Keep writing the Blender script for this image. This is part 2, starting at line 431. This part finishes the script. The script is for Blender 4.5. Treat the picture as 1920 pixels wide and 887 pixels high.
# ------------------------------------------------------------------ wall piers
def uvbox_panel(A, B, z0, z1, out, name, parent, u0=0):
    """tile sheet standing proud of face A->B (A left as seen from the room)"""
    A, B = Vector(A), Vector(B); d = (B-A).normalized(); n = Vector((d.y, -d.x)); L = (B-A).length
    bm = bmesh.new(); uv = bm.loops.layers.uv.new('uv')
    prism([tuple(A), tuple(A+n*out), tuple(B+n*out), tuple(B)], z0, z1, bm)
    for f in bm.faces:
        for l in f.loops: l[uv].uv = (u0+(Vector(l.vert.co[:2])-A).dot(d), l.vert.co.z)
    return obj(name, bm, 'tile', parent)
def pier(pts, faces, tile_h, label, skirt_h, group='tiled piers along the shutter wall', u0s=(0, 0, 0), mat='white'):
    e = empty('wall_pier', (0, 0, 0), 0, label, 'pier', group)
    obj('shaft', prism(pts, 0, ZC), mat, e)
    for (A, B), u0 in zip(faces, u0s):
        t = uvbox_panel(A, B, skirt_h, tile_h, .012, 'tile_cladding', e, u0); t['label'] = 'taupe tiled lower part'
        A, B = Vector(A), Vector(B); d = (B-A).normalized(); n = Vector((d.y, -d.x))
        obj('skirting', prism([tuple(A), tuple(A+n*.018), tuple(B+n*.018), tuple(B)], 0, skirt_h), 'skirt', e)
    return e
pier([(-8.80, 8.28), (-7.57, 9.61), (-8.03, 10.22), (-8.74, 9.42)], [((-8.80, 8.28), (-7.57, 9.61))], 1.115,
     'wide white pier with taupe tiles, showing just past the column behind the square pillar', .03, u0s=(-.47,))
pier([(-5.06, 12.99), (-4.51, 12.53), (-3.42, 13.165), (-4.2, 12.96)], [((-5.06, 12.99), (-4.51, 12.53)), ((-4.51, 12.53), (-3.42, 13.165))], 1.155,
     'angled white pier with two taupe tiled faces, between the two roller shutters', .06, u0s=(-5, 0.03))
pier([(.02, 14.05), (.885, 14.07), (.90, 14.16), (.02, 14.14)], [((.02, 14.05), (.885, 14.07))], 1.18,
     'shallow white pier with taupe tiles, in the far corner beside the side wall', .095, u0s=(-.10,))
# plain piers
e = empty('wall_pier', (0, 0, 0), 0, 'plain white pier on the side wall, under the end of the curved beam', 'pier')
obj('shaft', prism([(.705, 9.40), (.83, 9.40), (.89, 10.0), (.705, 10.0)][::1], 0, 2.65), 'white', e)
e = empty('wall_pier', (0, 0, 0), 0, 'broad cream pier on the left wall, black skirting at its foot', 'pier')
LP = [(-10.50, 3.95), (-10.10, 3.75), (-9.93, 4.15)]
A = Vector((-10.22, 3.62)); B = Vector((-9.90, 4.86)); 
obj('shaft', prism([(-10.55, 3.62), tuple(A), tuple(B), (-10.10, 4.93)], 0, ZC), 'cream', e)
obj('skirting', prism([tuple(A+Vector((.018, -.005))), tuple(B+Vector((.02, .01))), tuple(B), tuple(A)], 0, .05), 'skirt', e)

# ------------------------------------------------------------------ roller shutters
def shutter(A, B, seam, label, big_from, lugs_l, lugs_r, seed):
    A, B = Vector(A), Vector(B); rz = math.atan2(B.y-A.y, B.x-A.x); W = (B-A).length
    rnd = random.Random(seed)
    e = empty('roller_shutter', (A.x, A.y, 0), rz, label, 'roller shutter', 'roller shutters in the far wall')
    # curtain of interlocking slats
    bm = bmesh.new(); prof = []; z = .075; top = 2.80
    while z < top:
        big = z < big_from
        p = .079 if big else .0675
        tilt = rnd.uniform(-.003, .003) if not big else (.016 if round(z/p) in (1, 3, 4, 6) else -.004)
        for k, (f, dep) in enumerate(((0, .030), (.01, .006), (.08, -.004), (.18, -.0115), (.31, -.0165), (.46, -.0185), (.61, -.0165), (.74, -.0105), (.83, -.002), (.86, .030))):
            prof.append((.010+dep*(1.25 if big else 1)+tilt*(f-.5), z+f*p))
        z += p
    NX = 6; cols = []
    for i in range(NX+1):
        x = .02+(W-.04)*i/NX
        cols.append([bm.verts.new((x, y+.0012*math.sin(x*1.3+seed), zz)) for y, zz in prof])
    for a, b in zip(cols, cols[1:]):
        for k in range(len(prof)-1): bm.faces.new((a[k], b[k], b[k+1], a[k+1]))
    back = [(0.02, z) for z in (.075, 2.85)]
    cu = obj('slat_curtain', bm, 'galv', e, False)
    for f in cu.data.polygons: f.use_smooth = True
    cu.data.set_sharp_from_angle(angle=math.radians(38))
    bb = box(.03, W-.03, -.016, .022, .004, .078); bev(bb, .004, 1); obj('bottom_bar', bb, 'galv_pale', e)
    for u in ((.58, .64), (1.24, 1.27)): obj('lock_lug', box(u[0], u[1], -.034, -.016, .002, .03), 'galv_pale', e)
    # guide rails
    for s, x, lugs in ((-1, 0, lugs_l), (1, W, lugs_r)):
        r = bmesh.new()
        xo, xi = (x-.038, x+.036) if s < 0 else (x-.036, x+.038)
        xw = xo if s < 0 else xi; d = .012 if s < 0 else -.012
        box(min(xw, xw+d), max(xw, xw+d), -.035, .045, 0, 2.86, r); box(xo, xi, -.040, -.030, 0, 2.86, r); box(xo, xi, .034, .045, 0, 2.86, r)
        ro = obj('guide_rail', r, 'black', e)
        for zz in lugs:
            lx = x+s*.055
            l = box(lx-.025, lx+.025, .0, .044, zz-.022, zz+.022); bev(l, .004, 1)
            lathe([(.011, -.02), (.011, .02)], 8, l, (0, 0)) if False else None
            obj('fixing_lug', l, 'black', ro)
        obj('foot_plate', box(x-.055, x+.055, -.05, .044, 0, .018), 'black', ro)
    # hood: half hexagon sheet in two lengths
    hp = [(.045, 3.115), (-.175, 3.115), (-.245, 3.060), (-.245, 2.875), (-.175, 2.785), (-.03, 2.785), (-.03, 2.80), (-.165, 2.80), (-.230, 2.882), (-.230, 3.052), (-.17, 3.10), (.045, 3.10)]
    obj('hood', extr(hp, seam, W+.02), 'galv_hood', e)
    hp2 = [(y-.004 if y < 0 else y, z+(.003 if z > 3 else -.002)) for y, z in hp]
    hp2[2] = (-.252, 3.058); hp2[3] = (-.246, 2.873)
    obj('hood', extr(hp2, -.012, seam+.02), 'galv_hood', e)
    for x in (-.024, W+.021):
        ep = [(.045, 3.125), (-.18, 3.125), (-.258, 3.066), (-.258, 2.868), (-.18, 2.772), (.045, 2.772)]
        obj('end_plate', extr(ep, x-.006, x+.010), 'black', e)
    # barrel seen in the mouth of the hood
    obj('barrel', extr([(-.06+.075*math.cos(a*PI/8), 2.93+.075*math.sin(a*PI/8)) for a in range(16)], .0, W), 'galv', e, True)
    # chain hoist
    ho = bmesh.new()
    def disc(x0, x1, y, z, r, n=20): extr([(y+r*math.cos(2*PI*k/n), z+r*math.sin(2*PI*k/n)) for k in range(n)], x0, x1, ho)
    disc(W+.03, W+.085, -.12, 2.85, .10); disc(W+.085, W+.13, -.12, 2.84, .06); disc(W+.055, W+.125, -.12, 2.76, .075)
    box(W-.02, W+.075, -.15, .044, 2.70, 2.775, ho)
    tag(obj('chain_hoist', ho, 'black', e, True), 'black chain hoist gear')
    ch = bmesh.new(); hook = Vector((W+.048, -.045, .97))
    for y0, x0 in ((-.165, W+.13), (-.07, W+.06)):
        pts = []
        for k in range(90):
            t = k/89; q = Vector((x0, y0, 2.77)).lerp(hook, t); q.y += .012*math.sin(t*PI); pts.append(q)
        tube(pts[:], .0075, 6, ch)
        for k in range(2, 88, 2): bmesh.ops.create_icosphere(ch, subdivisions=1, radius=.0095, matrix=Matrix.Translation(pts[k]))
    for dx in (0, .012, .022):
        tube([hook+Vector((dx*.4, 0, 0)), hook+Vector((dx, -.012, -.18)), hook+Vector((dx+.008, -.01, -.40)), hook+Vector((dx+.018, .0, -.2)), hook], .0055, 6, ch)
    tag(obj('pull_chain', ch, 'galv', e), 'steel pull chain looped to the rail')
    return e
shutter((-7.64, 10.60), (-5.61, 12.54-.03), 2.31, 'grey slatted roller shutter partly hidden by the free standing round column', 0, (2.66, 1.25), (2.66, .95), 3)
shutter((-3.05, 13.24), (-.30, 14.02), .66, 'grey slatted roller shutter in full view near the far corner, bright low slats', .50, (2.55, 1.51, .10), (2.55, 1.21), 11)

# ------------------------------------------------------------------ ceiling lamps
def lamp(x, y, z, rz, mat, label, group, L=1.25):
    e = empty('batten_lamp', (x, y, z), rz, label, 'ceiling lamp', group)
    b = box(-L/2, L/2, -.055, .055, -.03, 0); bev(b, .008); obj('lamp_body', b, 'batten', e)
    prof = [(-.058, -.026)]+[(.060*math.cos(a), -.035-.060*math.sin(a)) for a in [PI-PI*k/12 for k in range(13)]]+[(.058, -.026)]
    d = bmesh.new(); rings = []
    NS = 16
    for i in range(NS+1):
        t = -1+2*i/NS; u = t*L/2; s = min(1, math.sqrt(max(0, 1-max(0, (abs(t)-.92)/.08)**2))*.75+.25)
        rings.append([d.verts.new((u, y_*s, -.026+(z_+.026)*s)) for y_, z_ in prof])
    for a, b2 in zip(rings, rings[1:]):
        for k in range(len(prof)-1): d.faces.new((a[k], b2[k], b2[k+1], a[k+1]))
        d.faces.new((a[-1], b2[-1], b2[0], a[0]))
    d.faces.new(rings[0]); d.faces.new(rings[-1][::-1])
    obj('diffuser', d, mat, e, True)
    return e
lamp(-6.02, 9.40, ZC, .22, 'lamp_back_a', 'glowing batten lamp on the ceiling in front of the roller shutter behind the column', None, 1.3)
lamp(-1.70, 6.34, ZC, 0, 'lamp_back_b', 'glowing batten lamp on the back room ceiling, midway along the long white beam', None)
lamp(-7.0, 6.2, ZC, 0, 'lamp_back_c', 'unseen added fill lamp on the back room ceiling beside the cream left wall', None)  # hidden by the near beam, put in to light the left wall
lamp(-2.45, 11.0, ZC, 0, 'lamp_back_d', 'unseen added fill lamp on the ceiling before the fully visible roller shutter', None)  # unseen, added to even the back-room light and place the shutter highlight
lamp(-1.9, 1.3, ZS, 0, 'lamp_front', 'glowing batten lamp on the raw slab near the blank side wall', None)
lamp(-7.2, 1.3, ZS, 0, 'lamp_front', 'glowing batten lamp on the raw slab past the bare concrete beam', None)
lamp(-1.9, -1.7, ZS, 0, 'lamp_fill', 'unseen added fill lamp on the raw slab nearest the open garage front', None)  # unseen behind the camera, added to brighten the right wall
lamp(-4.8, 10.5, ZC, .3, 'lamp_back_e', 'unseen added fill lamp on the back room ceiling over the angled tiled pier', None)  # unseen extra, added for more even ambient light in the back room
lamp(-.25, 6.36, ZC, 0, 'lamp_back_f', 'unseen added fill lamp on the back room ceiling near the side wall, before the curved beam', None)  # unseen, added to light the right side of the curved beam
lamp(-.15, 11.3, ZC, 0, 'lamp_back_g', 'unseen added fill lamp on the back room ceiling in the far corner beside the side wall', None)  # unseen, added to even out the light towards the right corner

- - -

What you will do — Find the lines above that include the string "wide" and copy them.

Solution to the exercise —
Keep writing the Blender script for this image. This is part 2, starting at line 431. This part finishes the script. The script is for Blender 4.5. Treat the picture as 1920 pixels wide and 887 pixels high.
     'wide white pier with taupe tiles, showing just past the column behind the square pillar', .03, u0s=(-.47,))